Oh, dearest. A few extra milligrams of your favorite Selective Seratonin Reuptake Inhibitor just may do the trick.

So sorry you’re feeling shitty. I’m thinking of you.

robyn April 16, 2006 at 8:40 pm

I love you.

Manuela April 16, 2006 at 9:43 pm

Oh, darlin’… I do so hear you. I’ve only sort-of snapped out of it because I got sick of hearing my own whining… but honestly… I’m still pretty much faking it.

If you want to talk…

debutaunt April 17, 2006 at 6:52 am

I agree with the Netflix and comfy jammies. I’m a big fan of ice cream too. Too bad my hips aren’t.

Take care, chica.

Chris April 17, 2006 at 7:49 am

There’s little I can say without soundling like an asshat peddling assvice. I will say this – things will get better. Darkest before the dawn and all that shit. Keep the faith.

Stephanie April 17, 2006 at 9:26 am

Statia, I really wish anything I said would actually help. My mom always says that there is a hill coming up after the valley. I hope your hill is very high indeed, you deserve it. thinking of you.

Teresa April 17, 2006 at 10:37 am

Wish I could say some magic words to make you feel better, but I know there are no such things. I need a med increase every spring, and that is without the hellish couple of weeks you have had. Take care of yourself as best you can.

Rob April 17, 2006 at 11:29 am

Don’t make me come over there and start making you do funnels of vodka. Seriously… I think I would have sex as much as humanly possible… just as a big fuck you to the powers that be. Err… maybe that’s a guy’s reaction. Oh well.

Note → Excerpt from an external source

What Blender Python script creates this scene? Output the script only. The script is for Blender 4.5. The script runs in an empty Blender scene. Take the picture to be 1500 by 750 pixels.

April April 17, 2006 at 2:32 pm

Thinking of you…

Camille April 17, 2006 at 7:05 pm

I think about you all the time…

Jenny April 18, 2006 at 6:38 am

Thinking of you and hoping that time is starting to heal.

Mrs. T April 18, 2006 at 9:25 am

Thinking of you and hoping you are doing ok…

Ornery April 18, 2006 at 10:04 am

I’ve been thinking a lot about you lately. You’re so fucking awesome and life is so fucking unfair. Up the meds, up the booze, do whatever you need to do.

Linda April 20, 2006 at 8:30 pm

sending you a big ((((hug)))). this ivf stuff stinks. i am glad, however, that you have embies on ice and have another chance at this. hang in there sweetie.